Deepening integration across domestic and overseas markets is an important feature of Citic Securities’ research business. In its 2025 annual report, Citic Securities said it will further optimize its global research service network, achieve full coordination in the allocation of resources, service standards, and business processes both at home and abroad, expand the coverage radius for global client services, and consolidate and enhance global market share.

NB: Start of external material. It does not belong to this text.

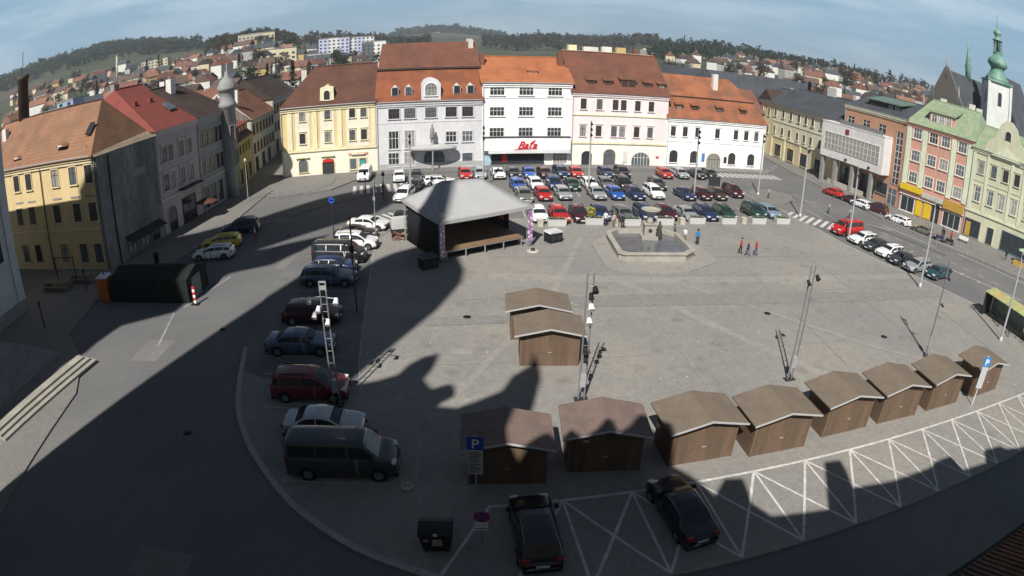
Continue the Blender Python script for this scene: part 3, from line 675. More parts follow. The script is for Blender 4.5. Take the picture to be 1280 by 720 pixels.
salm = stucco('stucco_salmon', (.52,.28,.225)); mint = stucco('stucco_pale_mint', (.55,.62,.48))
R2a, R2b = (64.6,84.0), (70.86,71.8)
h = House('salmon_house', 'four-storey salmon and pale mint striped building with green copper roof', R2a, R2b, 14, 15.4, salm, R_COPPER, [(-.5,15.3,0,0),(7,20.2,2.2,1.5)], cornice=salm)
for x, ww in ((.55,1.0),(3.9,.95),(9.9,.95),(13.2,.9)): h.add('pilaster', MB().box(x-ww/2,x+ww/2,-.16,-.001,4.9,14.6), mint)
for z in (13.75,9.95,6.3): h.win((2.3,5.65,8.15,11.6), z, 1.7, 1.75, style='grid', fm='white', sur=crm)
YS = mat('yellow_sign', (.62,.44,.02), .5, .06, 1); YS2 = mat('ochre_sign', (.42,.26,.05), .5, .2, 2)
h.add('shop_sign', MB().box(.1,4.6,-.5,-.02,3.9,4.8), YS); h.add('shop_sign', MB().box(9.4,13.4,-.5,-.02,3.2,4.6), YS2); h.add('shop_sign', MB().box(4.7,9.3,-.4,-.02,3.6,4.3), stucco('sign_grey',(.4,.42,.38)))
h.add('fascia', MB().box(.05,h.W-.05,-.3,-.019,3.05,3.15), cgr)
h.win((1.9,), 1.55, 2.8, 2.5, style='shop', fm='white', sur=cgr, name='shop_window', pane=0); h.win((11.3,), 1.5, 3.6, 2.4, style='shop', fm='white', sur=cgr, name='shop_window'); h.win((7.9,), 1.45, 1.3, 2.7, style='none', fm='dark', sur=DARKM, name='entrance_door', sill=False, pane=0)
h.add('window_poster', MB().box(3.75,4.9,-.15,-.02,.3,2.8), YS); h.add('window_poster', MB().box(5.4,6.9,-.15,-.02,.3,2.8), YS)
d = h.add('dormer', MB().box(3.9,8.9,1.2,5,16.1,18.0), salm); roof = MB().prism_x([(.9,18.02),(.9,18.2),(5.2,19.6),(5.2,19.2)],3.5,9.3).build('dormer_roof', R_COPPER, d)
for x in (4.9,6.4,7.9): window(d, x, 17.05, 1.05, 1.3, style='cross', fm='white', y=1.2, sill=False)
h.chim(9.6,9.5,18,21.3,1.1,.8,chw); h.chim(11.2,9.5,18,20.9,1.1,.8,chw); h.chim(3.2,9.6,17,20.9,1.1,.8,chw)

grn = stucco('stucco_pale_green', (.48,.48,.35)); grnt = stucco('trim_pale_green', (.55,.56,.43))
h = House('green_baroque_house', 'pale green baroque house with curved gable and round window at the right edge', (70.86,71.8), (79.3,57.4), 13, 14.6, grn, R_COPPER, [(-.5,14.5,0,0),(6.5,18.4,1,1)], cornice=grnt)
h.win((2.0,4.55,6.9,9.2,12.0,14.6), 11.6, 1.1, 1.9, fm='brown', sur=grnt, hood=True); h.win((1.9,4.5,6.8,9.3,12.0,14.6), 7.3, 1.1, 2.3, fm='white', sur=grnt, hood=True)
h.band(4.3,.35,grnt,.2); h.band(9.4,.1,grnt,.1)
for x in (.5,3.3,8.1,10.6,13.3): h.add('pilaster', MB().box(x-.3,x+.3,-.12,-.001,4.7,13.8), grnt)
h.add('gable', MB().prism_y([(2.2,14.6),(11.0,14.6),(10.2,16.4),(8.9,17.2),(8.2,19.3),(7.2,20.2),(6.0,20.2),(5.0,19.3),(4.2,17.2),(3.0,16.4)], -.2, .6), grn)
h.add('pediment', MB().prism_y([(3.6,14.2),(9.6,14.2),(6.6,15.8)], -.45, -.21), grnt)
window(h.t, 6.6, 17.9, 1.1, 1.4, style='none', fm='dark', sur=grnt, y=-.2, arch=True, name='round_window', sill=False, pane=0)
h.win((1.9,), 1.7, 3.1, 2.7, style='shop', fm='dark', sur=STONEG, name='shop_window', pane=0); h.win((5.6,), 1.6, 1.3, 2.6, style='none', fm=SASHB, sur=grnt, name='entrance_door', sill=False); h.win((11,), 1.8, 6.0, 2.9, style='shop', fm='dark', sur=mat('blue_shopfront',(.08,.15,.22),.6,.1), name='shop_window', pane=0)
h.add('window_poster', MB().box(.6,1.6,-.15,-.02,.4,2.6), YS2)
h = House('pale_green_neighbour', 'partly seen pale olive house beyond the green baroque house', (79.3,57.4), (89,41), 13, 14.0, stucco('stucco_olive',(.45,.45,.32)), R_COPPER, [(-.5,13.9,0,0),(6.5,18,0,0)], cornice=grnt)
h.win((2,5,8,11), 11, 1.1, 1.9, fm='white'); h.win((2,5,8,11), 7, 1.1, 1.9, fm='white'); h.win((3,9), 1.8, 4, 2.6, style='shop', fm='dark', name='shop_window')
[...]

At the same time, it will continue to build global brand communication IP to strengthen the global output of research viewpoints and the construction of discourse power.
Based on the “One Institute, One Academy” research system comprising research institutes, policy and industry research institutes, Guotai Junan Haitong Securities stated that in the future, its research business will continue to strengthen its professional capabilities in both sell-side research and high-end think tank research, enhancing the breadth and depth of its research coverage. It will build first-class securities research brands with international influence and local pricing power, as well as high-end think tank platforms with industry-leading influence, continuously improving its industry influence in key research fields.